Dr. Eric Singleton, Curator of Ethnology at the museum, told the Ledger that the idea for an exhibit on Spiro Mounds and culture came to him in 2012, when he was working at the Gilcrease Museum in Tulsa.

Singleton said he worked on the Spiro project for a few years but it never came to fruition while he was in Tulsa. This changed once he was in Oklahoma City and there was a positive reception to bringing such a unique and state-centric exhibit to the National Cowboy & Western Heritage Museum.

Spiro, Singleton said, “is one of the most unique sites in North America, yet no one knows anything about it.” Additionally, he said, the Spiro site – located south of the Arkansas River near the town of Spiro in LeFlore County – is “one of the most object-laden” mound sites in this part of the United States, with decorative shells found at Spiro coming from as far away as the Sea of Cortez in present-day Mexico.

That includes noted and protected pre-Columbian mound sites such as Moundville in Alabama and Cahokia Mounds in Illinois, which is also a World Heritage Site just east of St. Louis, Missouri, near the Mississippi River.

While at the Gilcrease, Singleton said he worked on preparing for a Spiro exhibit there, but opportunities changed and more recently he took the curating job at NCWHM.

Working primarily with the Caddo and Wichita tribes, Singleton said the tribes were supportive of their exhibit efforts. This exhibition will highlight 200 objects, alongside educational programming and a companion publication featuring information from scholars from more than a dozen universities and museums across America.

Shells, pipes, necklaces, bowls, pendants, effigies and more will be exhibited at the museum.

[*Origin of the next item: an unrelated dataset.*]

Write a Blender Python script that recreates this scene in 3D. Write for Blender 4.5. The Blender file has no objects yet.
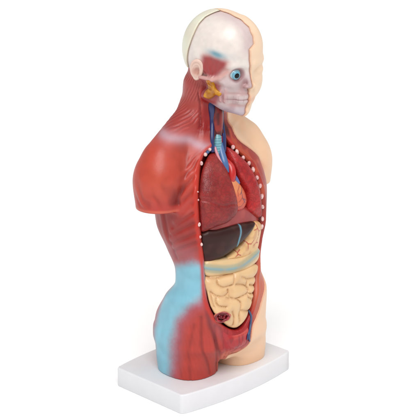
import bpy, math, time
import numpy as np
T0 = time.time()
f32 = np.float32
S = 0.001                                   # the model is laid out in millimetres

# ------------------------------------------------------------------ camera, world, lamps
sc = bpy.context.scene
COLL = sc.collection
A, E, DIST, TX, TZ = math.radians(45), math.radians(16), 1200.0, 5.4, 160.5
_d = np.array([-math.sin(A) * math.cos(E), -math.cos(A) * math.cos(E), math.sin(E)])
_r = np.array([math.cos(A), -math.sin(A), 0.0])
_u = np.cross(_r, -_d)
_c = np.array([0, 0, TZ]) + TX * _r + _d * DIST
import mathutils
cam_d = bpy.data.cameras.new('camera')
cam = bpy.data.objects.new('camera', cam_d)
COLL.objects.link(cam)
m = mathutils.Matrix.Identity(4)
for i in range(3):
    m[i][0], m[i][1], m[i][2], m[i][3] = _r[i], _u[i], _d[i], _c[i] * S
cam.matrix_world = m
cam_d.sensor_width = 36
cam_d.lens = 36 * 1200 / 420
cam_d.clip_start = 0.05
cam_d.clip_end = 400
sc.camera = cam

w = bpy.data.worlds.new('World')
sc.world = w
w.use_nodes = True
w.node_tree.nodes['Background'].inputs['Color'].default_value = (1.0, 1.0, 1.0, 1)
w.node_tree.nodes['Background'].inputs['Strength'].default_value = 0.5

def lamp(name, direction, strength, angle, col=(1, 1, 1)):
    l = bpy.data.lights.new(name, 'SUN')
    l.energy = strength
    l.angle = math.radians(angle)
    l.color = col
    o = bpy.data.objects.new(name, l)
    COLL.objects.link(o)
    o.rotation_euler = mathutils.Vector(direction).to_track_quat('Z', 'Y').to_euler()
    o.location = (0, 0, 1.5)
    return o
# the studio's two large soft boxes
lamp('key_softbox', (-0.62, -0.55, 1.0), 2.2, 38)
lamp('top_softbox', (0.5, -0.5, 1.3), 0.55, 60)

sc.view_settings.view_transform = 'Standard'
sc.view_settings.look = 'None'
sc.view_settings.exposure = 0
sc.view_settings.gamma = 1
sc.cycles.max_bounces = 6

# ------------------------------------------------------------------ distance-field toolkit
def smin(a, b, k):
    h = np.clip(.5 + .5 * (b - a) / k, 0, 1)
    return b + (a - b) * h - k * h * (1 - h)
def smax(a, b, k):
    return -smin(-a, -b, k)
def ell(P, c, s):
    s = np.array(s, f32)
    q = (P - np.array(c, f32)) / s
    k0 = np.sqrt((q * q).sum(-1))
    k1 = np.sqrt(((q / s) ** 2).sum(-1))
    return k0 * (k0 - 1) / np.maximum(k1, 1e-6)
def cap(P, a, b, r0, r1=None):
    if r1 is None:
        r1 = r0
    a = np.array(a, f32); b = np.array(b, f32); ab = b - a
    t = np.clip(((P - a) @ ab) / (ab @ ab), 0, 1)
    return np.sqrt(((P - a - t[..., None] * ab) ** 2).sum(-1)) - (r0 + (r1 - r0) * t)
def cr(keys, z):
    k = np.array(keys, float); x = k[:, 0]; out = []
    for c in range(1, k.shape[1]):
        y = k[:, c]; d = np.diff(y) / np.diff(x); mm = np.empty_like(y); mm[0] = d[0]; mm[-1] = d[-1]
        mm[1:-1] = np.where(d[:-1] * d[1:] > 0, 2 * d[:-1] * d[1:] / (d[:-1] + d[1:] + 1e-12), 0)
        zz = np.clip(z, x[0], x[-1]); i = np.clip(np.searchsorted(x, zz) - 1, 0, len(x) - 2)
        hh = (x[i + 1] - x[i]); t = (zz - x[i]) / hh
        out.append(((2*t**3-3*t*t+1)*y[i]+(t**3-2*t*t+t)*hh*mm[i]+(3*t*t-2*t**3)*y[i+1]+(t**3-t*t)*hh*mm[i+1]).astype(f32))
    return out
def smooth(e0, e1, x):
    t = np.clip((x - e0) / (e1 - e0), 0, 1)
    return t * t * (3 - 2 * t)
def segd(x, y, a, b):
    ax, ay = a; bx, by = b
    dx, dy = bx - ax, by - ay
    t = np.clip(((x - ax) * dx + (y - ay) * dy) / (dx * dx + dy * dy + 1e-9), 0, 1)
    return np.sqrt((x - ax - t * dx) ** 2 + (y - ay - t * dy) ** 2)
def polyline(x, y, pts):
    d = np.full(x.shape, 1e3, f32)
    for a, b in zip(pts[:-1], pts[1:]):
        d = np.minimum(d, segd(x, y, a, b))
    return d
def spline(pts, n=4, closed=False):
    P = np.array(pts, float); N = len(P); out = []
    rng = range(N if closed else N - 1)
    for i in rng:
        g = (lambda j: P[j % N]) if closed else (lambda j: P[min(max(j, 0), N - 1)])
        p0, p1, p2, p3 = g(i - 1), g(i), g(i + 1), g(i + 2)
        for k in range(n):
            t = k / n
            out.append(.5 * ((2*p1) + (-p0+p2)*t + (2*p0-5*p1+4*p2-p3)*t*t + (-p0+3*p1-3*p2+p3)*t**3))
    if not closed:
        out.append(P[-1])
    return [tuple(p) for p in out]
def polyd(x, y, pts):
    """signed distance to a closed outline, negative inside"""
    x = np.asarray(x, f32); y = np.asarray(y, f32)
    P = np.array(pts, f32)
    lo = P.min(0) - 30; hi = P.max(0) + 30
    d = np.full(x.shape, 40, f32)
    near = (x > lo[0]) & (x < hi[0]) & (y > lo[1]) & (y < hi[1])
    xs, ys = x[near], y[near]
    dd = np.full(xs.shape, 1e3, f32); ins = np.zeros(xs.shape, bool)
    for i in range(len(P)):
        a, b = P[i], P[(i + 1) % len(P)]
        dd = np.minimum(dd, segd(xs, ys, a, b))
        c = ((a[1] > ys) != (b[1] > ys))
        xc = (b[0] - a[0]) * (ys - a[1]) / (b[1] - a[1] + 1e-9) + a[0]
        ins ^= c & (xs < xc)
    d[near] = np.where(ins, -dd, dd)
    return d
_rs = np.random.RandomState(5)
_G = _rs.rand(32, 32, 32).astype(f32)
def noise(P, sc_, seed=0):
    q = P * f32(1.0 / sc_) + f32(seed * 7.31) + f32(100)
    i = np.floor(q).astype(np.int32); t = (q - i).astype(f32); t = t * t * (3 - 2 * t)
    r = 0
    for a in (0, 1):
        for b in (0, 1):
            for c in (0, 1):
                wgt = (t[..., 0] if a else 1 - t[..., 0]) * (t[..., 1] if b else 1 - t[..., 1]) * (t[..., 2] if c else 1 - t[..., 2])
                r = r + wgt * _G[(i[..., 0] + a) % 32, (i[..., 1] + b) % 32, (i[..., 2] + c) % 32]
    return r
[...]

The Spiro culture thrived primarily from 800 A.D. to 1450 A.D., although various peoples had lived and/ or camped at the Spiro site for the previous 8,000 years. The Spiro culture, Singleton said, is believed to have disappeared due to the Little Ice Age that spanned a period roughly from 1350 to 1650 A.D. Much of the history of the Spiro site remains shrouded in mystery.

In those centuries, the Spiro peoples spread out into smaller bands and became parts of Wichita, Kichai, Caddo, Pawnee, Arikara and others over the subsequent centuries.

“We’ve had a great response,” Singleton said of both the tribes and the broader public.

REMARKABLE HISTORY

As noted in The Mound Builders, a 1970 book by author and researcher Robert Silverberg, “There are at Spiro eight mounds of varying sizes; the largest one had been used both as a temple mound and as a burial site and contained a rich collection of artifacts.” But it was in the 1930s, during the Great Depression, that pot and relic hunters, seeking treasure to sell, looted the mounds at Spiro and that “within two years the site was all but destroyed.” But fortunately, Spiro Mounds Archaeological Center was set up through the Oklahoma Historical Society at the site by the state of Oklahoma to protect the site from vandalism and looting.

And in Prof. David La Vere’s Looting Spiro Mounds, the Oklahoma Legislature was able to protect the site after it was highlighted in regional newspapers at that time. With efforts by Forrest Clements and others, Spiro Mounds was preserved and highlighted Oklahoma as a leader in the nation when it came to preserving ancient, archaeological sites.

After the exhibit concludes in May, it will then be moved to the Birmingham Museum of Art in Birmingham, Alabama, appearing from October 9, 2021 to February 6, 2022 and then to the Dallas Museum of Art in Dallas, Texas from March 13 to August 7, 2022.